» Work to complete
Transcribe the material exactly. Images do not belong in the copy.

» Information shown
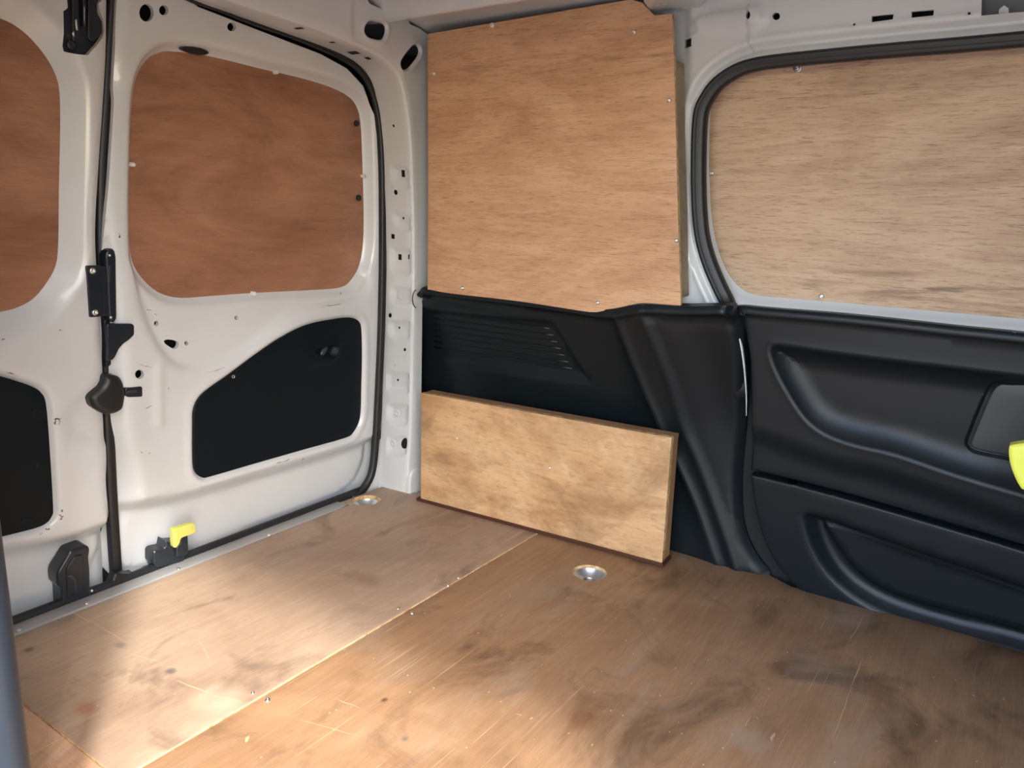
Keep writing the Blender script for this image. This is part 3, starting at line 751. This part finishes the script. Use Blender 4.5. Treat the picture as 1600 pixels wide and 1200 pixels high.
# common parameter
sN = np.concatenate([[0], np.cumsum(np.linalg.norm(np.diff((SA+KB)/2, axis=0), axis=1))])
TW = .11
def loft_w(uv, W):
    s = np.clip(uv[:, 0], 0, sN[-1]); t = (uv[:, 1]/TW)[:, None]
    a = np.stack([np.interp(s, sN, SA[:, i]) for i in range(3)], 1); b = np.stack([np.interp(s, sN, KB[:, i]) for i in range(3)], 1)
    s2 = np.clip(s+.01, 0, sN[-1]); s1 = np.clip(s-.01, 0, sN[-1])
    mid = (SA+KB)/2
    tt = np.stack([np.interp(s2, sN, mid[:, i])-np.interp(s1, sN, mid[:, i]) for i in range(3)], 1)
    n = np.cross(b-a, tt); n /= np.linalg.norm(n, axis=1)[:, None]
    return a + (b-a)*t - n*np.asarray(W)[:, None]
gs, gt = np.meshgrid(np.linspace(0, sN[-1], 900), np.linspace(0, TW, 56), indexing='ij')
GR = np.stack([gs.ravel(), gt.ravel()], 1); GP = project(loft_w(GR, np.zeros(len(GR))))
def to_loft(pxs): return np.array([GR[np.argmin(((GP-np.array(p))**2).sum(1))] for p in pxs])
nchk = loft_w(np.array([[.3, .05]]), [0.0])[0] - loft_w(np.array([[.3, .05]]), [1.0])[0]
lsign = 1.0 if nchk[0] > 0 else -1.0     # positive w must point into the van (-X)
def lc(p, r):
    c = to_loft([p])[0]; return circ(c, r, 12)
tabs = [(262, 288, 612), (334, 354, 616), (388, 424, 610), (450, 472, 612), (503, 526, 608), (583, 612, 605), (633, 660, 606), (684, 708, 606)]
tabpoly = []
for y0, y1, x0 in tabs:
    a = to_loft([(x0+4, y0), (x0, y0+6), (x0, y1-10), (x0+8, y1)])
    s0, s1 = a[:, 0].max(), a[:, 0].min()
    t0 = a[:, 1].min()
    tabpoly.append(fillet([(s0, TW*1.3), (s0, t0), (s1+.006, t0), (s1-.004, t0+.03), (s1-.004, TW*1.3)], .012))
def d_rev(uv):
    wv = np.zeros(len(uv))
    for P in tabpoly: wv += -.0095*(1-ss(-.004, .003, sd(uv, P)))*(1-ss(TW-.022, TW-.004, uv[:, 1]))
    wv += -.006*ss(TW-.010, TW, uv[:, 1])**2
    return wv*lsign
rh = []
for p, rr in (((615, 197), .0035), ((618, 301), .0065), ((626, 342), .0034), ((610, 493), .0062), ((620, 513), .0036), ((633, 546), .0046), ((617, 571), .0016), ((618, 595), .0036)):
    rh.append(lc(p, rr))
c = to_loft([(629.5, 694)])[0]; rh.append(circ(c, .0165, 18, .0145))
for p, hs, ht in (((626, 272), .0085, .006), ((614, 369), .006, .006), ((621, 402), .0075, .006), ((635, 402), .0065, .0024)):
    c = to_loft([p])[0]; rh.append(np.array([(c[0]-hs, c[1]-ht), (c[0]+hs, c[1]-ht), (c[0]+hs, c[1]+ht), (c[0]-hs, c[1]+ht)]))
rev_out = np.array([(0, 0), (sN[-1], 0), (sN[-1], TW), (0, TW)])
rev_m = T(1.53, 1.44, 0)
rl = [x for P in tabpoly for x in (offset(P, .003), offset(P, -.006))] + [(np.array([(0, TW-.010), (sN[-1], TW-.010)]), False), (np.array([(0, TW-.005), (sN[-1], TW-.005)]), False), (np.array([(0, .012), (sN[-1], .012)]), False)]
rv = sheet('pillar_reveal', rev_out, PAINT, loft_w, rev_m, wrear, holes=rh, depth=d_rev, loops=rl, step=.011, thick=.0)
for p in ((623, 462), (619, 646), (613, 693)):
    uv = to_loft([p]); q = loft_w(uv, [0.0])[0]; q2 = loft_w(uv, [lsign*1.0])[0]; nn = Vector(q2-q)
    m = nn.to_track_quat('Z', 'Y').to_matrix().to_4x4(); m.translation = Vector(q)-nn*.004
    lathe('rivet', [(.011, 0), (.0105, .0012), (.008, .002), (.003, .0022), (.0025, .0005), (0, .0005)], PAINT, m, wrear, 16)
for p, hs, ht in (((553, 82), .009, .004), ((575, 91), .006, .002), ((468, 44), .005, .003), ((519, 66), .005, .002)):
    c = to_loft([p])[0]
    sheet('slot', np.array([(c[0]-hs, c[1]-ht*4), (c[0]+hs, c[1]-ht*4), (c[0]+hs, c[1]+ht*4), (c[0]-hs, c[1]+ht*4)]), DARK, loft_w, rev_m, wrear, depth=lambda uv: np.full(len(uv), .0006*lsign), step=.01, thick=0)  # flat near-black patches painted for the shade of header slots
# near-black sheet behind the reveal stands in for shade in its holes
def cav(px0, px1, d0):
    pass
lin = np.array([(0, .012), (sN[-1], .012), (sN[-1], TW-.004), (0, TW-.004)])
sheet('reveal_shade', lin, DARK, loft_w, rev_m, wrear, depth=lambda uv: np.full(len(uv), -.016*lsign), step=.03, thick=0)
psheet('corner_gusset', A, A.pts([(600, 680), (602, 775), (556, 792), (566, 772), (578, 752), (588, 725), (594, 690)]), PAINT, wrear, -.001, thick=.004, step=.02)
# front face of the frame
kuv = KF.pts(smooth(K_px, 6, False))
fo = np.vstack([kuv, KF.pts([(295, -130), (560, -130), (566, -14), (578, 6), (600, 16), (622, 26), (624, 25), (638, 32), (641, 38), (655, 44), (669, 54), (690, 60), (690, 462), (660, 470), (657, 735), (690, 745), (680, 800)])])
ov1 = KF.pts(smooth([(572, 40), (580, 33), (598, 36), (604, 44), (602, 56), (596, 62), (578, 58), (570, 50)], 3))
ov2 = KF.pts(smooth([(655, 74), (655, 86), (642, 104), (634, 109), (628, 106), (627, 96), (640, 78), (648, 71)], 3))
seam = KF.pts([(550, -60), (549, 20), (546, 58), (540, 66), (520, 70)])
pil2 = KF.pts(smooth([(642, 60), (650, 130), (652, 300), (654, 470), (648, 620), (645, 740)], 3, False))
def d_ff(uv):
    k_ = dist(uv, kuv, False); wv = -.006*(1-ss(0, .010, k_))**2
    for o_ in (ov1, ov2): q = sd(uv, o_); wv += .0035*np.exp(-((q-.006)/.004)**2) - .006*(1-ss(0, .003, q))
    # seam of the header panel lapped over the gusset
    px = project(KF.world(uv)); wv += .0035*ss(551.5, 548.5, px[:, 0])*ss(72, 60, px[:, 1])
    return wv
frf = psheet('frame_face', KF, fo, PAINT, wrear, 0, holes=[ov1, ov2], depth=d_ff, step=.012, thick=0,
       loops=[offset(ov1, x) for x in (.003, .006, .010)] + [offset(ov2, x) for x in (.003, .006, .010)] + [(resample(KF.pts([(548.5, -80), (548.5, 66)]), .006, False), False), (resample(KF.pts([(551.5, -80), (551.5, 66)]), .006, False), False)])
# lower quarter: white wheel tub edge seen beside the box
psheet('tub_edge', KF, smooth(KF.pts([(640, 738), (648, 731), (660, 730), (672, 740), (672, 800), (640, 800), (637, 780), (637, 755)]), 3), PAINT, wrear, .008, thick=.02, rim=.006, step=.012)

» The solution
Keep writing the Blender script for this image. This is part 3, starting at line 751. This part finishes the script. Use Blender 4.5. Treat the picture as 1600 pixels wide and 1200 pixels high.
# common parameter
sN = np.concatenate([[0], np.cumsum(np.linalg.norm(np.diff((SA+KB)/2, axis=0), axis=1))])
TW = .11
def loft_w(uv, W):
    s = np.clip(uv[:, 0], 0, sN[-1]); t = (uv[:, 1]/TW)[:, None]
    a = np.stack([np.interp(s, sN, SA[:, i]) for i in range(3)], 1); b = np.stack([np.interp(s, sN, KB[:, i]) for i in range(3)], 1)
    s2 = np.clip(s+.01, 0, sN[-1]); s1 = np.clip(s-.01, 0, sN[-1])
    mid = (SA+KB)/2
    tt = np.stack([np.interp(s2, sN, mid[:, i])-np.interp(s1, sN, mid[:, i]) for i in range(3)], 1)
    n = np.cross(b-a, tt); n /= np.linalg.norm(n, axis=1)[:, None]
    return a + (b-a)*t - n*np.asarray(W)[:, None]
gs, gt = np.meshgrid(np.linspace(0, sN[-1], 900), np.linspace(0, TW, 56), indexing='ij')
GR = np.stack([gs.ravel(), gt.ravel()], 1); GP = project(loft_w(GR, np.zeros(len(GR))))
def to_loft(pxs): return np.array([GR[np.argmin(((GP-np.array(p))**2).sum(1))] for p in pxs])
nchk = loft_w(np.array([[.3, .05]]), [0.0])[0] - loft_w(np.array([[.3, .05]]), [1.0])[0]
lsign = 1.0 if nchk[0] > 0 else -1.0     # positive w must point into the van (-X)
def lc(p, r):
    c = to_loft([p])[0]; return circ(c, r, 12)
tabs = [(262, 288, 612), (334, 354, 616), (388, 424, 610), (450, 472, 612), (503, 526, 608), (583, 612, 605), (633, 660, 606), (684, 708, 606)]
tabpoly = []
for y0, y1, x0 in tabs:
    a = to_loft([(x0+4, y0), (x0, y0+6), (x0, y1-10), (x0+8, y1)])
    s0, s1 = a[:, 0].max(), a[:, 0].min()
    t0 = a[:, 1].min()
    tabpoly.append(fillet([(s0, TW*1.3), (s0, t0), (s1+.006, t0), (s1-.004, t0+.03), (s1-.004, TW*1.3)], .012))
def d_rev(uv):
    wv = np.zeros(len(uv))
    for P in tabpoly: wv += -.0095*(1-ss(-.004, .003, sd(uv, P)))*(1-ss(TW-.022, TW-.004, uv[:, 1]))
    wv += -.006*ss(TW-.010, TW, uv[:, 1])**2
    return wv*lsign
rh = []
for p, rr in (((615, 197), .0035), ((618, 301), .0065), ((626, 342), .0034), ((610, 493), .0062), ((620, 513), .0036), ((633, 546), .0046), ((617, 571), .0016), ((618, 595), .0036)):
    rh.append(lc(p, rr))
c = to_loft([(629.5, 694)])[0]; rh.append(circ(c, .0165, 18, .0145))
for p, hs, ht in (((626, 272), .0085, .006), ((614, 369), .006, .006), ((621, 402), .0075, .006), ((635, 402), .0065, .0024)):
    c = to_loft([p])[0]; rh.append(np.array([(c[0]-hs, c[1]-ht), (c[0]+hs, c[1]-ht), (c[0]+hs, c[1]+ht), (c[0]-hs, c[1]+ht)]))
rev_out = np.array([(0, 0), (sN[-1], 0), (sN[-1], TW), (0, TW)])
rev_m = T(1.53, 1.44, 0)
rl = [x for P in tabpoly for x in (offset(P, .003), offset(P, -.006))] + [(np.array([(0, TW-.010), (sN[-1], TW-.010)]), False), (np.array([(0, TW-.005), (sN[-1], TW-.005)]), False), (np.array([(0, .012), (sN[-1], .012)]), False)]
rv = sheet('pillar_reveal', rev_out, PAINT, loft_w, rev_m, wrear, holes=rh, depth=d_rev, loops=rl, step=.011, thick=.0)
for p in ((623, 462), (619, 646), (613, 693)):
    uv = to_loft([p]); q = loft_w(uv, [0.0])[0]; q2 = loft_w(uv, [lsign*1.0])[0]; nn = Vector(q2-q)
    m = nn.to_track_quat('Z', 'Y').to_matrix().to_4x4(); m.translation = Vector(q)-nn*.004
    lathe('rivet', [(.011, 0), (.0105, .0012), (.008, .002), (.003, .0022), (.0025, .0005), (0, .0005)], PAINT, m, wrear, 16)
for p, hs, ht in (((553, 82), .009, .004), ((575, 91), .006, .002), ((468, 44), .005, .003), ((519, 66), .005, .002)):
    c = to_loft([p])[0]
    sheet('slot', np.array([(c[0]-hs, c[1]-ht*4), (c[0]+hs, c[1]-ht*4), (c[0]+hs, c[1]+ht*4), (c[0]-hs, c[1]+ht*4)]), DARK, loft_w, rev_m, wrear, depth=lambda uv: np.full(len(uv), .0006*lsign), step=.01, thick=0)  # flat near-black patches painted for the shade of header slots
# near-black sheet behind the reveal stands in for shade in its holes
def cav(px0, px1, d0):
    pass
lin = np.array([(0, .012), (sN[-1], .012), (sN[-1], TW-.004), (0, TW-.004)])
sheet('reveal_shade', lin, DARK, loft_w, rev_m, wrear, depth=lambda uv: np.full(len(uv), -.016*lsign), step=.03, thick=0)
psheet('corner_gusset', A, A.pts([(600, 680), (602, 775), (556, 792), (566, 772), (578, 752), (588, 725), (594, 690)]), PAINT, wrear, -.001, thick=.004, step=.02)
# front face of the frame
kuv = KF.pts(smooth(K_px, 6, False))
fo = np.vstack([kuv, KF.pts([(295, -130), (560, -130), (566, -14), (578, 6), (600, 16), (622, 26), (624, 25), (638, 32), (641, 38), (655, 44), (669, 54), (690, 60), (690, 462), (660, 470), (657, 735), (690, 745), (680, 800)])])
ov1 = KF.pts(smooth([(572, 40), (580, 33), (598, 36), (604, 44), (602, 56), (596, 62), (578, 58), (570, 50)], 3))
ov2 = KF.pts(smooth([(655, 74), (655, 86), (642, 104), (634, 109), (628, 106), (627, 96), (640, 78), (648, 71)], 3))
seam = KF.pts([(550, -60), (549, 20), (546, 58), (540, 66), (520, 70)])
pil2 = KF.pts(smooth([(642, 60), (650, 130), (652, 300), (654, 470), (648, 620), (645, 740)], 3, False))
def d_ff(uv):
    k_ = dist(uv, kuv, False); wv = -.006*(1-ss(0, .010, k_))**2
    for o_ in (ov1, ov2): q = sd(uv, o_); wv += .0035*np.exp(-((q-.006)/.004)**2) - .006*(1-ss(0, .003, q))
    # seam of the header panel lapped over the gusset
    px = project(KF.world(uv)); wv += .0035*ss(551.5, 548.5, px[:, 0])*ss(72, 60, px[:, 1])
    return wv
frf = psheet('frame_face', KF, fo, PAINT, wrear, 0, holes=[ov1, ov2], depth=d_ff, step=.012, thick=0,
       loops=[offset(ov1, x) for x in (.003, .006, .010)] + [offset(ov2, x) for x in (.003, .006, .010)] + [(resample(KF.pts([(548.5, -80), (548.5, 66)]), .006, False), False), (resample(KF.pts([(551.5, -80), (551.5, 66)]), .006, False), False)])
# lower quarter: white wheel tub edge seen beside the box
psheet('tub_edge', KF, smooth(KF.pts([(640, 738), (648, 731), (660, 730), (672, 740), (672, 800), (640, 800), (637, 780), (637, 755)]), 3), PAINT, wrear, .008, thick=.02, rim=.006, step=.012)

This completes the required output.